#### What you are asked to do:
Emit the entire listing verbatim.

#### Data extract:
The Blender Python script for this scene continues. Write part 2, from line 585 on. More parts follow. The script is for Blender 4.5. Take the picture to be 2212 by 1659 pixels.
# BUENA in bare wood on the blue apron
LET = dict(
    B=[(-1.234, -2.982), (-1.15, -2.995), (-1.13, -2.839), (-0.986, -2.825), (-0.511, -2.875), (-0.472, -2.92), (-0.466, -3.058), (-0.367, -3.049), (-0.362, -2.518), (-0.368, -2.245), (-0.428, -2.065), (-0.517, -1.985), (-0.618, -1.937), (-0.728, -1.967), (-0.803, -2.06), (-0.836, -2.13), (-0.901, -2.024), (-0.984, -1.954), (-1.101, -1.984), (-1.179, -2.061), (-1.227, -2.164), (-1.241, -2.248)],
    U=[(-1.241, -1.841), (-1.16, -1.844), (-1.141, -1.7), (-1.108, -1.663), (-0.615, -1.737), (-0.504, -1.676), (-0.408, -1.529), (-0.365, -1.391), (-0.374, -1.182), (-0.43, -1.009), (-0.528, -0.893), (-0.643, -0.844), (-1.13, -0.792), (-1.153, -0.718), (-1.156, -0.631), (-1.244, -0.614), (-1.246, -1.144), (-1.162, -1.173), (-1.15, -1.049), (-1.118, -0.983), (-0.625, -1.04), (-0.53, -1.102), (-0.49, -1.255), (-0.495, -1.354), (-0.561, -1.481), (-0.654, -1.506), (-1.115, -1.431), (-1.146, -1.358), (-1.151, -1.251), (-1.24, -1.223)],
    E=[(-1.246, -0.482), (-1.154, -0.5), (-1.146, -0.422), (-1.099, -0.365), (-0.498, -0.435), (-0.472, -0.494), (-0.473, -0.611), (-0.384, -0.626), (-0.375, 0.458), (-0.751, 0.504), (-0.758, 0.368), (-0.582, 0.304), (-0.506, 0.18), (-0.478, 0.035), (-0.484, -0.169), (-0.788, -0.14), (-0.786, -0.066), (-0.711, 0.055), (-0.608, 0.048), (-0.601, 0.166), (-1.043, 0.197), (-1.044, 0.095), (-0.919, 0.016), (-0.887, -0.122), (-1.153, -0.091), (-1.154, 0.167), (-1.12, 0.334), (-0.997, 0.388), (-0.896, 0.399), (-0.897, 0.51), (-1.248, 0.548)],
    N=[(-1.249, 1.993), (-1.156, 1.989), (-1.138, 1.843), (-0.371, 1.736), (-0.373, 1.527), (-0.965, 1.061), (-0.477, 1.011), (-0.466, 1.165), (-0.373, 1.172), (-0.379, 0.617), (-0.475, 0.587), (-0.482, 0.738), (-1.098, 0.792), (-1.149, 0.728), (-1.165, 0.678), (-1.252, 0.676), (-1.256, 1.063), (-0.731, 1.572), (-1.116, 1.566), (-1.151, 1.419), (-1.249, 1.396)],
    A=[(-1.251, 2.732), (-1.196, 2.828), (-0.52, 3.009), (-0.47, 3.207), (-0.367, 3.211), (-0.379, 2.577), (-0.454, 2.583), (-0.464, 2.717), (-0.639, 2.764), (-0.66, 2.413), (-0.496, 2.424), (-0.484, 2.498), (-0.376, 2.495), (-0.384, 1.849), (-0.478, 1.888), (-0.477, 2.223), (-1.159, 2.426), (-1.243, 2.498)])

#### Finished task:
The Blender Python script for this scene continues. Write part 2, from line 585 on. More parts follow. The script is for Blender 4.5. Take the picture to be 2212 by 1659 pixels.
# BUENA in bare wood on the blue apron
LET = dict(
    B=[(-1.234, -2.982), (-1.15, -2.995), (-1.13, -2.839), (-0.986, -2.825), (-0.511, -2.875), (-0.472, -2.92), (-0.466, -3.058), (-0.367, -3.049), (-0.362, -2.518), (-0.368, -2.245), (-0.428, -2.065), (-0.517, -1.985), (-0.618, -1.937), (-0.728, -1.967), (-0.803, -2.06), (-0.836, -2.13), (-0.901, -2.024), (-0.984, -1.954), (-1.101, -1.984), (-1.179, -2.061), (-1.227, -2.164), (-1.241, -2.248)],
    U=[(-1.241, -1.841), (-1.16, -1.844), (-1.141, -1.7), (-1.108, -1.663), (-0.615, -1.737), (-0.504, -1.676), (-0.408, -1.529), (-0.365, -1.391), (-0.374, -1.182), (-0.43, -1.009), (-0.528, -0.893), (-0.643, -0.844), (-1.13, -0.792), (-1.153, -0.718), (-1.156, -0.631), (-1.244, -0.614), (-1.246, -1.144), (-1.162, -1.173), (-1.15, -1.049), (-1.118, -0.983), (-0.625, -1.04), (-0.53, -1.102), (-0.49, -1.255), (-0.495, -1.354), (-0.561, -1.481), (-0.654, -1.506), (-1.115, -1.431), (-1.146, -1.358), (-1.151, -1.251), (-1.24, -1.223)],
    E=[(-1.246, -0.482), (-1.154, -0.5), (-1.146, -0.422), (-1.099, -0.365), (-0.498, -0.435), (-0.472, -0.494), (-0.473, -0.611), (-0.384, -0.626), (-0.375, 0.458), (-0.751, 0.504), (-0.758, 0.368), (-0.582, 0.304), (-0.506, 0.18), (-0.478, 0.035), (-0.484, -0.169), (-0.788, -0.14), (-0.786, -0.066), (-0.711, 0.055), (-0.608, 0.048), (-0.601, 0.166), (-1.043, 0.197), (-1.044, 0.095), (-0.919, 0.016), (-0.887, -0.122), (-1.153, -0.091), (-1.154, 0.167), (-1.12, 0.334), (-0.997, 0.388), (-0.896, 0.399), (-0.897, 0.51), (-1.248, 0.548)],
    N=[(-1.249, 1.993), (-1.156, 1.989), (-1.138, 1.843), (-0.371, 1.736), (-0.373, 1.527), (-0.965, 1.061), (-0.477, 1.011), (-0.466, 1.165), (-0.373, 1.172), (-0.379, 0.617), (-0.475, 0.587), (-0.482, 0.738), (-1.098, 0.792), (-1.149, 0.728), (-1.165, 0.678), (-1.252, 0.676), (-1.256, 1.063), (-0.731, 1.572), (-1.116, 1.566), (-1.151, 1.419), (-1.249, 1.396)],
    A=[(-1.251, 2.732), (-1.196, 2.828), (-0.52, 3.009), (-0.47, 3.207), (-0.367, 3.211), (-0.379, 2.577), (-0.454, 2.583), (-0.464, 2.717), (-0.639, 2.764), (-0.66, 2.413), (-0.496, 2.424), (-0.484, 2.498), (-0.376, 2.495), (-0.384, 1.849), (-0.478, 1.888), (-0.477, 2.223), (-1.159, 2.426), (-1.243, 2.498)])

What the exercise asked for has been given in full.